Managing complex projects in uncertain times

The task is to harness the collective brainpower of the military and their suppliers on three continents to work out how to better manage complex projects in a more uncertain, ambigious and rapidly changing world and to publish the recommendations as a White Paper.

It’s a complex project in its own right. The project taps into the expertise of defence procurement agencies in Australia, the US, Canada and the UK, as well as  defence and aerospace suppliers such as Boeing, Lockheed Martin, NASA, Raytheon, Rolls Royce and Thales.

The Zing/Maverick and Boutique network has been facilitating a series of conversations for the International Centre for Complex Project Management. The team comprises Nick Obolensky (in the UK), Abby Straus (in the US) and John Findlay (roving).

A small army of consultants is helping to write the 10 chapters. The chapters deal with the difference between complicated and complex, the leadership styles and competencies required, the tools and methods that are proving most useful, better ways to deal with risk, new approaches to knowledge management and education as well as issues that require further research.

For each chapter, participants were asked to consider how to deal more successfully with the kinds of problems/difficulties that might be encountered in the future. Each question was accompanied by a set of prompts to probe all the different aspects of the issue.

After talking in pairs about each question for about 5-10 minutes to have as much air-time as possible, the task force members captured and shared their ideas using the Zing complex adaptive learning system, which helps shape emergent knowledge. Participants then read aloud and looked for the patterns or stand-out ideas. Examples of past project successes and failures were also recorded.

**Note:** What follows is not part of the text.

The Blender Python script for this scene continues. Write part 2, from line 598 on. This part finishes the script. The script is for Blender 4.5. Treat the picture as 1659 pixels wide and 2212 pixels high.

Here are the kinds of questions we have been asking:

1. BASELINE TRENDS.  What for you is complex and how do you deal with it? Compared with what? What are the big trends/discontinuities emerging?
2. What kinds of EXECUTIVE BEHAVIOURS, LEADERSHIP QUALITIES or CULTURE are essential for great projects or lead to project failures? What qualities do you need to develop?
3. Describe in 25-50 words a real example of a project failure, cost-over-run, cancellation, etc. where issues of EXECUTIVE BEHAVIOURS/LEADERSHIP QUALITIES/CULTURE was a factor.
4. What is RISK for the private sector? What is risk for the public sector?
5. Give examples of projects where RISK was poorly or well managed and the factors that led to these outcomes.
6. COMMERCIAL MANAGEMENT. What do you see as the main contracting challenges in the future?
7. Describe a project where COMMERCIAL MANAGEMENT was either poor or brilliant and the factors that led to these outcomes.